→ Exercise requirements
Write out the material exactly. Do not include the pictures.

→ Collected material
+++
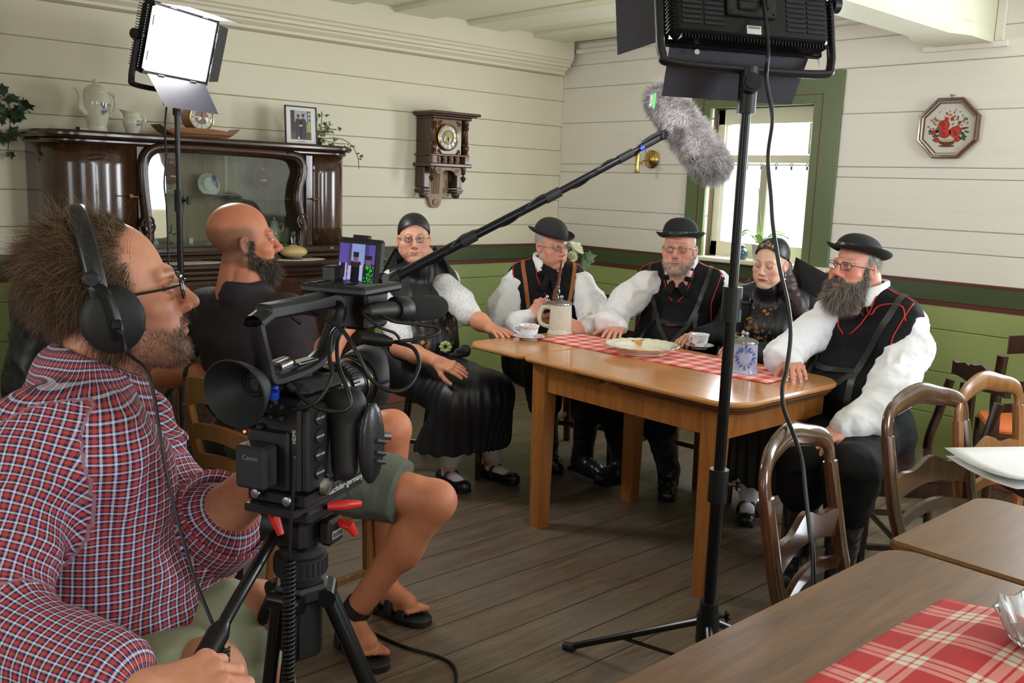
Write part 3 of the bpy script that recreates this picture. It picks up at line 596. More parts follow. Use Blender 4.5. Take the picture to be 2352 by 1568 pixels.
for cx,h in((0.083,0.148),(0.113,0.152)):
 blob(cx,0.09,0.021,0.055,8,0.00155,3);blob(cx,0.05,0.018,0.022,8,0.00156,3);blob(cx,h,0.0065,0.009,9,0.0016);blob(cx,h+0.010,0.009,0.009,8,0.00165)
blob(0.098,0.105,0.012,0.006,10,0.0017);blob(0.084,0.037,0.006,0.007,4,0.0017)
mb.cur=5
for i,(w_,z_)in enumerate(((0.045,0.018),(0.06,0.013))):fb(mb,0.10-w_/2,0.10+w_/2,z_,z_+0.0018,0.001,0.0014)
mb.build('photograph',mats,pf,smooth=False)
mb=MB();mb.tube([B+Mf@A3(0.1,0.15,-0.006),A3(2.70,4.86,1.663)],0.004,6);mb.build('strut',M_black_frame,pf)
def ivy_leaf(mb,c,d,up,s,rim=None,base=None):
 d=nrm(d);w=nrm(np.cross(d,up));n=np.cross(w,d);o=[(0,0),(-0.28,0.1),(-0.55,0.02),(-0.42,0.35),(-0.62,0.62),(-0.25,0.66),(0,1.1),(0.25,0.66),(0.62,0.62),(0.42,0.35),(0.55,0.02),(0.28,0.1)]
 P=[c+s*(w*a+d*b+n*(-0.25*abs(a)-0.12*b*b))for a,b in o];m=c+s*(d*0.42-n*0.02);Q=[m+(p-m)*0.62+n*s*0.01 for p in P]
 g1=base if base is not None else A3(*hexc(52,84,44)[:3]);g1=g1*random.uniform(0.75,1.25);r1=rim if rim is not None else g1*0.9
 V=P+Q+[m];k=len(P);F=[(i,(i+1)%k,k+(i+1)%k,k+i)for i in range(k)]+[(k+i,k+(i+1)%k,2*k)for i in range(k)]
 mb.add(V,F,np.array([r1]*k+[g1]*(k+1)))
M_leaf=vcol('leaf_surface',0.4)
def ivy(name,label,stems,per,size,rim,parent_at,spread=0.03,base=None,cat='ivy'):
 o=thing(name,parent_at,label,cat);ms=MB();ml=MB();rg=random.Random(len(stems)*13+int(parent_at[0]*100))
 for st in stems:
  C=spline(st,24);ms.tube(C,0.0022,5)
  for k in range(per):
   c=C[int(rg.uniform(0.1,1)*(len(C)-1))];out=A3(rg.uniform(-1,1),rg.uniform(-1.2,0.1),rg.uniform(-1,0.7));ivy_leaf(ml,c+nrm(out)*rg.uniform(0,spread),out,A3(rg.uniform(-.4,.4),-1,0.5),size*rg.uniform(0.6,1.25),rim,base)
 ms.build('stem',plain('ivy_stem',hexc(84,66,44),0.6),o);ml.build('foliage',M_leaf,o,smooth=False,solid=0.0006);return o
RIM=A3(*hexc(196,196,150)[:3])
iv=ivy('variegated_ivy','variegated trailing ivy at the right end of the sideboard behind the photo',[[(2.86,4.88,1.70),(2.89,4.88,1.78),(2.88,4.86,1.86)],[(2.86,4.88,1.72),(2.92,4.86,1.76),(2.97,4.84,1.76)],[(2.86,4.88,1.72),(2.83,4.86,1.77)],[(2.86,4.88,1.70),(2.95,4.80,1.71),(3.02,4.78,1.685),(3.06,4.76,1.62),(3.075,4.76,1.54)],[(2.87,4.85,1.70),(2.93,4.78,1.68),(2.98,4.76,1.68)],[(2.87,4.88,1.76),(2.95,4.85,1.79)]],7,0.030,RIM,(2.86,4.88,1.66),base=A3(*hexc(60,96,62)[:3]))
mb=MB();mb.lathe([(0.0,0),(0.03,0),(0.04,0.045),(0.042,0.05),(0.036,0.05),(0.033,0.042),(0,0.042)],(2.86,4.885,1.66),24);lab(mb.build('pot',plain('dark_terracotta',hexc(60,44,36),0.6),iv),'small dark pot')
ivy('wall_ivy','dark green ivy trailing down the back wall at the left edge',[[(1.20,5.02,1.84),(1.27,5.0,1.76),(1.26,4.99,1.66),(1.25,5.0,1.55)],[(1.22,5.02,1.80),(1.20,5.0,1.70),(1.24,5.0,1.62)],[(1.23,5.02,1.74),(1.32,5.0,1.76),(1.36,5.0,1.74)],[(1.15,5.03,1.86),(1.22,5.02,1.83),(1.30,5.02,1.82)]],6,0.058,None,(1.2,5.02,1.7),0.03,A3(*hexc(34,58,34)[:3]))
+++
→ Task output
Write part 3 of the bpy script that recreates this picture. It picks up at line 596. More parts follow. Use Blender 4.5. Take the picture to be 2352 by 1568 pixels.
for cx,h in((0.083,0.148),(0.113,0.152)):
 blob(cx,0.09,0.021,0.055,8,0.00155,3);blob(cx,0.05,0.018,0.022,8,0.00156,3);blob(cx,h,0.0065,0.009,9,0.0016);blob(cx,h+0.010,0.009,0.009,8,0.00165)
blob(0.098,0.105,0.012,0.006,10,0.0017);blob(0.084,0.037,0.006,0.007,4,0.0017)
mb.cur=5
for i,(w_,z_)in enumerate(((0.045,0.018),(0.06,0.013))):fb(mb,0.10-w_/2,0.10+w_/2,z_,z_+0.0018,0.001,0.0014)
mb.build('photograph',mats,pf,smooth=False)
mb=MB();mb.tube([B+Mf@A3(0.1,0.15,-0.006),A3(2.70,4.86,1.663)],0.004,6);mb.build('strut',M_black_frame,pf)
def ivy_leaf(mb,c,d,up,s,rim=None,base=None):
 d=nrm(d);w=nrm(np.cross(d,up));n=np.cross(w,d);o=[(0,0),(-0.28,0.1),(-0.55,0.02),(-0.42,0.35),(-0.62,0.62),(-0.25,0.66),(0,1.1),(0.25,0.66),(0.62,0.62),(0.42,0.35),(0.55,0.02),(0.28,0.1)]
 P=[c+s*(w*a+d*b+n*(-0.25*abs(a)-0.12*b*b))for a,b in o];m=c+s*(d*0.42-n*0.02);Q=[m+(p-m)*0.62+n*s*0.01 for p in P]
 g1=base if base is not None else A3(*hexc(52,84,44)[:3]);g1=g1*random.uniform(0.75,1.25);r1=rim if rim is not None else g1*0.9
 V=P+Q+[m];k=len(P);F=[(i,(i+1)%k,k+(i+1)%k,k+i)for i in range(k)]+[(k+i,k+(i+1)%k,2*k)for i in range(k)]
 mb.add(V,F,np.array([r1]*k+[g1]*(k+1)))
M_leaf=vcol('leaf_surface',0.4)
def ivy(name,label,stems,per,size,rim,parent_at,spread=0.03,base=None,cat='ivy'):
 o=thing(name,parent_at,label,cat);ms=MB();ml=MB();rg=random.Random(len(stems)*13+int(parent_at[0]*100))
 for st in stems:
  C=spline(st,24);ms.tube(C,0.0022,5)
  for k in range(per):
   c=C[int(rg.uniform(0.1,1)*(len(C)-1))];out=A3(rg.uniform(-1,1),rg.uniform(-1.2,0.1),rg.uniform(-1,0.7));ivy_leaf(ml,c+nrm(out)*rg.uniform(0,spread),out,A3(rg.uniform(-.4,.4),-1,0.5),size*rg.uniform(0.6,1.25),rim,base)
 ms.build('stem',plain('ivy_stem',hexc(84,66,44),0.6),o);ml.build('foliage',M_leaf,o,smooth=False,solid=0.0006);return o
RIM=A3(*hexc(196,196,150)[:3])
iv=ivy('variegated_ivy','variegated trailing ivy at the right end of the sideboard behind the photo',[[(2.86,4.88,1.70),(2.89,4.88,1.78),(2.88,4.86,1.86)],[(2.86,4.88,1.72),(2.92,4.86,1.76),(2.97,4.84,1.76)],[(2.86,4.88,1.72),(2.83,4.86,1.77)],[(2.86,4.88,1.70),(2.95,4.80,1.71),(3.02,4.78,1.685),(3.06,4.76,1.62),(3.075,4.76,1.54)],[(2.87,4.85,1.70),(2.93,4.78,1.68),(2.98,4.76,1.68)],[(2.87,4.88,1.76),(2.95,4.85,1.79)]],7,0.030,RIM,(2.86,4.88,1.66),base=A3(*hexc(60,96,62)[:3]))
mb=MB();mb.lathe([(0.0,0),(0.03,0),(0.04,0.045),(0.042,0.05),(0.036,0.05),(0.033,0.042),(0,0.042)],(2.86,4.885,1.66),24);lab(mb.build('pot',plain('dark_terracotta',hexc(60,44,36),0.6),iv),'small dark pot')
ivy('wall_ivy','dark green ivy trailing down the back wall at the left edge',[[(1.20,5.02,1.84),(1.27,5.0,1.76),(1.26,4.99,1.66),(1.25,5.0,1.55)],[(1.22,5.02,1.80),(1.20,5.0,1.70),(1.24,5.0,1.62)],[(1.23,5.02,1.74),(1.32,5.0,1.76),(1.36,5.0,1.74)],[(1.15,5.03,1.86),(1.22,5.02,1.83),(1.30,5.02,1.82)]],6,0.058,None,(1.2,5.02,1.7),0.03,A3(*hexc(34,58,34)[:3]))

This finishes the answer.